Hydrogen Supply Chain Planning with Flexible Transmission and Storage Scheduling

TL;DR

This paper presents a comprehensive hydrogen supply chain planning model that incorporates flexible transmission and storage options, including trucks and pipelines, to optimize costs and production pathways in the U.S. Northeast.

Contribution

It introduces a novel integrated model that captures the flexibility of hydrogen transmission and storage resources, improving decision-making for cost-effective hydrogen supply chain development.

Findings

Flexible scheduling of trucks and pipelines enhances cost competitiveness.

Electrolyzer-based hydrogen production becomes more viable with mobile storage.

The model balances accuracy and computational efficiency effectively.

Abstract

Hydrogen is becoming an increasingly appealing energy carrier, as the costs of renewable energy generation and water electrolysis continue to decline. Developing modelling and decision tools for the H$_{2}$ supply chain that fully capture the flexibility of various resources is essential to understanding the overall cost-competitiveness of H$_{2}$ use.
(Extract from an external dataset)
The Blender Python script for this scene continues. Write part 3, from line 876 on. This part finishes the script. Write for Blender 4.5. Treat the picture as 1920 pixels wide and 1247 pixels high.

To address this need, we have developed a H$_{2}$ supply chain planning model that determines the least-cost mix of H$_{2}$ generation, storage, transmission, and compression facilities to meet H$_{2}$ demands and is coupled with power systems through electricity prices. We incorporate flexible scheduling for H$_{2}$ trucks and pipeline, allowing them to serve as both H$_{2}$ transmission and storage resources to shift H$_{2}$ demand/production across space and time. The case study results in the U.S. Northeast indicate that the proposed framework for flexible scheduling of H$_{2}$ transmission and storage resources is critical not only to cost minimization but also to the choice of H$_{2}$ production pathways between electrolyzer and centralized natural-gas-based production facilities. Trucks as mobile storage could make electrolyzer more competitive by providing extra spatiotemporal flexibility to respond to the electricity price variability while meeting H$_{2}$ demands. The proposed model also provides a reasonable trade-off between modeling accuracy and solution times.